Give back the full material, exactly as it reads.

%%

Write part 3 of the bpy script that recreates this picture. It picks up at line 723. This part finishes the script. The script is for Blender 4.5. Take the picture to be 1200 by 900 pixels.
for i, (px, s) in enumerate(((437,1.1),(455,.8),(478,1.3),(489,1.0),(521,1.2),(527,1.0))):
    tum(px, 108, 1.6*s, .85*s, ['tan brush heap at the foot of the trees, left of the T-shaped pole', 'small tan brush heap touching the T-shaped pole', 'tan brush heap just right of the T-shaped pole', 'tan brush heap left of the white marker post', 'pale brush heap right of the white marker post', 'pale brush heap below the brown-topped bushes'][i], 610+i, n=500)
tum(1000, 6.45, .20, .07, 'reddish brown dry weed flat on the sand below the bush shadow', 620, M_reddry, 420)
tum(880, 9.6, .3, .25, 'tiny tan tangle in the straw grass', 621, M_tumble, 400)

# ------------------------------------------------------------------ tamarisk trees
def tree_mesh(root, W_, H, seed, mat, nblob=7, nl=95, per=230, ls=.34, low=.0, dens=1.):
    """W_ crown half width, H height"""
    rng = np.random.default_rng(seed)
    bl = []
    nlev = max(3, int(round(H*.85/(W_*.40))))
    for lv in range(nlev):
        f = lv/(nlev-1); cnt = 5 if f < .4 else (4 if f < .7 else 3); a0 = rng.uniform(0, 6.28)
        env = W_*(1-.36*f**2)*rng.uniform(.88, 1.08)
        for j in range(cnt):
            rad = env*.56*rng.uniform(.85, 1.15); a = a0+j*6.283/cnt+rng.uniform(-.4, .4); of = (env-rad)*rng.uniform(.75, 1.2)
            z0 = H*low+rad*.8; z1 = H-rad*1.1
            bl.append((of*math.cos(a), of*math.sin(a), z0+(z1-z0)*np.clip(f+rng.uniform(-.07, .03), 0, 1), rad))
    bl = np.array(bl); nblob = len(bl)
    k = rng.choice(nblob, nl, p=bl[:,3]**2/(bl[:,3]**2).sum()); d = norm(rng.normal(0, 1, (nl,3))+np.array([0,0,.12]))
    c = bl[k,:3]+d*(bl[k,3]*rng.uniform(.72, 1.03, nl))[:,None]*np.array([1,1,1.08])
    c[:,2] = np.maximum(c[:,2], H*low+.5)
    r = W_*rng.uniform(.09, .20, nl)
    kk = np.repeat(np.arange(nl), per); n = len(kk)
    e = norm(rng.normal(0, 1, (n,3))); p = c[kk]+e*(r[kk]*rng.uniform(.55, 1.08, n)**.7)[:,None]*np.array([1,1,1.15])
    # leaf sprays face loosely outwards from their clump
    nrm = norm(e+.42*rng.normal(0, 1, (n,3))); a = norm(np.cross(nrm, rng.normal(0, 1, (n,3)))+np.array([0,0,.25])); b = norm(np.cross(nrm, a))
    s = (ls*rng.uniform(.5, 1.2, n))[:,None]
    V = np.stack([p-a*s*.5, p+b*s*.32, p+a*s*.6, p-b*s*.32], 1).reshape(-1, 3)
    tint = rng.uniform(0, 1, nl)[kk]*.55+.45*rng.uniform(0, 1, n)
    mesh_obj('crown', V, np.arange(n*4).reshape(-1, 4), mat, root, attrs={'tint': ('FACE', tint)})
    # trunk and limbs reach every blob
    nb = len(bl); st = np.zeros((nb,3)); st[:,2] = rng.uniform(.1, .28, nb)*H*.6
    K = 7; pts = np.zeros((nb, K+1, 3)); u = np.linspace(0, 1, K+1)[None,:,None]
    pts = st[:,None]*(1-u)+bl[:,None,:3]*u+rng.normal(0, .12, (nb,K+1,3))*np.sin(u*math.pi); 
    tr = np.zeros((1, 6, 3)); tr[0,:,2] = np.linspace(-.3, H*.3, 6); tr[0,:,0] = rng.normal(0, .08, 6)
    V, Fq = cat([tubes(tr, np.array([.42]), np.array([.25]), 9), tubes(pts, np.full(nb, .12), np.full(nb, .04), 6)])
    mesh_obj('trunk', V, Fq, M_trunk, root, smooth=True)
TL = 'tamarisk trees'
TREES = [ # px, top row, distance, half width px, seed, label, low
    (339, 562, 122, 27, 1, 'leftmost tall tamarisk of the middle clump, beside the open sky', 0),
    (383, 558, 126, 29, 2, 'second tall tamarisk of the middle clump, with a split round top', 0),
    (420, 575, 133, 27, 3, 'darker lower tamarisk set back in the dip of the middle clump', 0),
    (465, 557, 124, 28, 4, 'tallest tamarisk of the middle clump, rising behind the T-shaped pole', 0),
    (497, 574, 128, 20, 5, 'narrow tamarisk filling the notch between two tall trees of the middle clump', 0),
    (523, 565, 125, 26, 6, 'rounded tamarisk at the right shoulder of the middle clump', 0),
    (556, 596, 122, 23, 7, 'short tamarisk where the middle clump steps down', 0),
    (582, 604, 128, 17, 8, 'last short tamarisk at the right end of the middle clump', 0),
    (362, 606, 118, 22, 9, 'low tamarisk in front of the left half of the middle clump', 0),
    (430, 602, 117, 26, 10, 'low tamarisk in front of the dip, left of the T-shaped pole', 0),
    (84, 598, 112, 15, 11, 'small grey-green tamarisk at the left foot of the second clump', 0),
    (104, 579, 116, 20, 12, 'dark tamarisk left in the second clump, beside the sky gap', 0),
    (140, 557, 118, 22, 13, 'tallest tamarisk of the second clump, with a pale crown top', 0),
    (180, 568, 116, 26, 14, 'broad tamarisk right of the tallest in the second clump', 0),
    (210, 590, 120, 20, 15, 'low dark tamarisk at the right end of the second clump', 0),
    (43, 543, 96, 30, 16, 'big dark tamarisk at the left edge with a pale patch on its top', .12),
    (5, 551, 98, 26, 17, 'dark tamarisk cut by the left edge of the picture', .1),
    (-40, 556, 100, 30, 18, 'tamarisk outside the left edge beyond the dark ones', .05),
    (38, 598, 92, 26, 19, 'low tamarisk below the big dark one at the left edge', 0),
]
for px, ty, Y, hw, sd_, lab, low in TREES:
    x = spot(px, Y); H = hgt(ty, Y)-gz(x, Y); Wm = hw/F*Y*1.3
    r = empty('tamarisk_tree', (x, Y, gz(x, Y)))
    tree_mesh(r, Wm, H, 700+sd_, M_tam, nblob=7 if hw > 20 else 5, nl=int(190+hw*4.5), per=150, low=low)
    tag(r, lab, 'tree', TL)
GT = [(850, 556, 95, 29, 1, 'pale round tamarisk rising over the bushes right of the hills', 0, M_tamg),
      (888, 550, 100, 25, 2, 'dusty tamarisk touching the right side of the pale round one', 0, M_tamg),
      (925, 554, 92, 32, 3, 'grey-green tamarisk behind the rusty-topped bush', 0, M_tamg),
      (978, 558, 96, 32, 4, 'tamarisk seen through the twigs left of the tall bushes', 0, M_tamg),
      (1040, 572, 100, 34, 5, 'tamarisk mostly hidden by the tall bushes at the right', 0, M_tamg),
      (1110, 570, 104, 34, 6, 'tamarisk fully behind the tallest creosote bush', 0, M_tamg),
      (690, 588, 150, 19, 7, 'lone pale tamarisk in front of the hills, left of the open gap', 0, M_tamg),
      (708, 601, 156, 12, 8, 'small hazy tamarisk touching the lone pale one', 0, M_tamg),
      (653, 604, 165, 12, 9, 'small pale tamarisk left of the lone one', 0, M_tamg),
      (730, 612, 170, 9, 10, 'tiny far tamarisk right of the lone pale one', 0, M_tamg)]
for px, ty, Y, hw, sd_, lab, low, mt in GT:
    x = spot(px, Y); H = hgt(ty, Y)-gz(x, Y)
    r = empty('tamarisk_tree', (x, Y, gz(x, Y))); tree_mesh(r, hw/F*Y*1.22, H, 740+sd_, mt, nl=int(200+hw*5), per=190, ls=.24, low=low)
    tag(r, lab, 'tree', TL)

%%

FINAL RESULT>
Write part 3 of the bpy script that recreates this picture. It picks up at line 723. This part finishes the script. The script is for Blender 4.5. Take the picture to be 1200 by 900 pixels.
for i, (px, s) in enumerate(((437,1.1),(455,.8),(478,1.3),(489,1.0),(521,1.2),(527,1.0))):
    tum(px, 108, 1.6*s, .85*s, ['tan brush heap at the foot of the trees, left of the T-shaped pole', 'small tan brush heap touching the T-shaped pole', 'tan brush heap just right of the T-shaped pole', 'tan brush heap left of the white marker post', 'pale brush heap right of the white marker post', 'pale brush heap below the brown-topped bushes'][i], 610+i, n=500)
tum(1000, 6.45, .20, .07, 'reddish brown dry weed flat on the sand below the bush shadow', 620, M_reddry, 420)
tum(880, 9.6, .3, .25, 'tiny tan tangle in the straw grass', 621, M_tumble, 400)

# ------------------------------------------------------------------ tamarisk trees
def tree_mesh(root, W_, H, seed, mat, nblob=7, nl=95, per=230, ls=.34, low=.0, dens=1.):
    """W_ crown half width, H height"""
    rng = np.random.default_rng(seed)
    bl = []
    nlev = max(3, int(round(H*.85/(W_*.40))))
    for lv in range(nlev):
        f = lv/(nlev-1); cnt = 5 if f < .4 else (4 if f < .7 else 3); a0 = rng.uniform(0, 6.28)
        env = W_*(1-.36*f**2)*rng.uniform(.88, 1.08)
        for j in range(cnt):
            rad = env*.56*rng.uniform(.85, 1.15); a = a0+j*6.283/cnt+rng.uniform(-.4, .4); of = (env-rad)*rng.uniform(.75, 1.2)
            z0 = H*low+rad*.8; z1 = H-rad*1.1
            bl.append((of*math.cos(a), of*math.sin(a), z0+(z1-z0)*np.clip(f+rng.uniform(-.07, .03), 0, 1), rad))
    bl = np.array(bl); nblob = len(bl)
    k = rng.choice(nblob, nl, p=bl[:,3]**2/(bl[:,3]**2).sum()); d = norm(rng.normal(0, 1, (nl,3))+np.array([0,0,.12]))
    c = bl[k,:3]+d*(bl[k,3]*rng.uniform(.72, 1.03, nl))[:,None]*np.array([1,1,1.08])
    c[:,2] = np.maximum(c[:,2], H*low+.5)
    r = W_*rng.uniform(.09, .20, nl)
    kk = np.repeat(np.arange(nl), per); n = len(kk)
    e = norm(rng.normal(0, 1, (n,3))); p = c[kk]+e*(r[kk]*rng.uniform(.55, 1.08, n)**.7)[:,None]*np.array([1,1,1.15])
    # leaf sprays face loosely outwards from their clump
    nrm = norm(e+.42*rng.normal(0, 1, (n,3))); a = norm(np.cross(nrm, rng.normal(0, 1, (n,3)))+np.array([0,0,.25])); b = norm(np.cross(nrm, a))
    s = (ls*rng.uniform(.5, 1.2, n))[:,None]
    V = np.stack([p-a*s*.5, p+b*s*.32, p+a*s*.6, p-b*s*.32], 1).reshape(-1, 3)
    tint = rng.uniform(0, 1, nl)[kk]*.55+.45*rng.uniform(0, 1, n)
    mesh_obj('crown', V, np.arange(n*4).reshape(-1, 4), mat, root, attrs={'tint': ('FACE', tint)})
    # trunk and limbs reach every blob
    nb = len(bl); st = np.zeros((nb,3)); st[:,2] = rng.uniform(.1, .28, nb)*H*.6
    K = 7; pts = np.zeros((nb, K+1, 3)); u = np.linspace(0, 1, K+1)[None,:,None]
    pts = st[:,None]*(1-u)+bl[:,None,:3]*u+rng.normal(0, .12, (nb,K+1,3))*np.sin(u*math.pi); 
    tr = np.zeros((1, 6, 3)); tr[0,:,2] = np.linspace(-.3, H*.3, 6); tr[0,:,0] = rng.normal(0, .08, 6)
    V, Fq = cat([tubes(tr, np.array([.42]), np.array([.25]), 9), tubes(pts, np.full(nb, .12), np.full(nb, .04), 6)])
    mesh_obj('trunk', V, Fq, M_trunk, root, smooth=True)
TL = 'tamarisk trees'
TREES = [ # px, top row, distance, half width px, seed, label, low
    (339, 562, 122, 27, 1, 'leftmost tall tamarisk of the middle clump, beside the open sky', 0),
    (383, 558, 126, 29, 2, 'second tall tamarisk of the middle clump, with a split round top', 0),
    (420, 575, 133, 27, 3, 'darker lower tamarisk set back in the dip of the middle clump', 0),
    (465, 557, 124, 28, 4, 'tallest tamarisk of the middle clump, rising behind the T-shaped pole', 0),
    (497, 574, 128, 20, 5, 'narrow tamarisk filling the notch between two tall trees of the middle clump', 0),
    (523, 565, 125, 26, 6, 'rounded tamarisk at the right shoulder of the middle clump', 0),
    (556, 596, 122, 23, 7, 'short tamarisk where the middle clump steps down', 0),
    (582, 604, 128, 17, 8, 'last short tamarisk at the right end of the middle clump', 0),
    (362, 606, 118, 22, 9, 'low tamarisk in front of the left half of the middle clump', 0),
    (430, 602, 117, 26, 10, 'low tamarisk in front of the dip, left of the T-shaped pole', 0),
    (84, 598, 112, 15, 11, 'small grey-green tamarisk at the left foot of the second clump', 0),
    (104, 579, 116, 20, 12, 'dark tamarisk left in the second clump, beside the sky gap', 0),
    (140, 557, 118, 22, 13, 'tallest tamarisk of the second clump, with a pale crown top', 0),
    (180, 568, 116, 26, 14, 'broad tamarisk right of the tallest in the second clump', 0),
    (210, 590, 120, 20, 15, 'low dark tamarisk at the right end of the second clump', 0),
    (43, 543, 96, 30, 16, 'big dark tamarisk at the left edge with a pale patch on its top', .12),
    (5, 551, 98, 26, 17, 'dark tamarisk cut by the left edge of the picture', .1),
    (-40, 556, 100, 30, 18, 'tamarisk outside the left edge beyond the dark ones', .05),
    (38, 598, 92, 26, 19, 'low tamarisk below the big dark one at the left edge', 0),
]
for px, ty, Y, hw, sd_, lab, low in TREES:
    x = spot(px, Y); H = hgt(ty, Y)-gz(x, Y); Wm = hw/F*Y*1.3
    r = empty('tamarisk_tree', (x, Y, gz(x, Y)))
    tree_mesh(r, Wm, H, 700+sd_, M_tam, nblob=7 if hw > 20 else 5, nl=int(190+hw*4.5), per=150, low=low)
    tag(r, lab, 'tree', TL)
GT = [(850, 556, 95, 29, 1, 'pale round tamarisk rising over the bushes right of the hills', 0, M_tamg),
      (888, 550, 100, 25, 2, 'dusty tamarisk touching the right side of the pale round one', 0, M_tamg),
      (925, 554, 92, 32, 3, 'grey-green tamarisk behind the rusty-topped bush', 0, M_tamg),
      (978, 558, 96, 32, 4, 'tamarisk seen through the twigs left of the tall bushes', 0, M_tamg),
      (1040, 572, 100, 34, 5, 'tamarisk mostly hidden by the tall bushes at the right', 0, M_tamg),
      (1110, 570, 104, 34, 6, 'tamarisk fully behind the tallest creosote bush', 0, M_tamg),
      (690, 588, 150, 19, 7, 'lone pale tamarisk in front of the hills, left of the open gap', 0, M_tamg),
      (708, 601, 156, 12, 8, 'small hazy tamarisk touching the lone pale one', 0, M_tamg),
      (653, 604, 165, 12, 9, 'small pale tamarisk left of the lone one', 0, M_tamg),
      (730, 612, 170, 9, 10, 'tiny far tamarisk right of the lone pale one', 0, M_tamg)]
for px, ty, Y, hw, sd_, lab, low, mt in GT:
    x = spot(px, Y); H = hgt(ty, Y)-gz(x, Y)
    r = empty('tamarisk_tree', (x, Y, gz(x, Y))); tree_mesh(r, hw/F*Y*1.22, H, 740+sd_, mt, nl=int(200+hw*5), per=190, ls=.24, low=low)
    tag(r, lab, 'tree', TL)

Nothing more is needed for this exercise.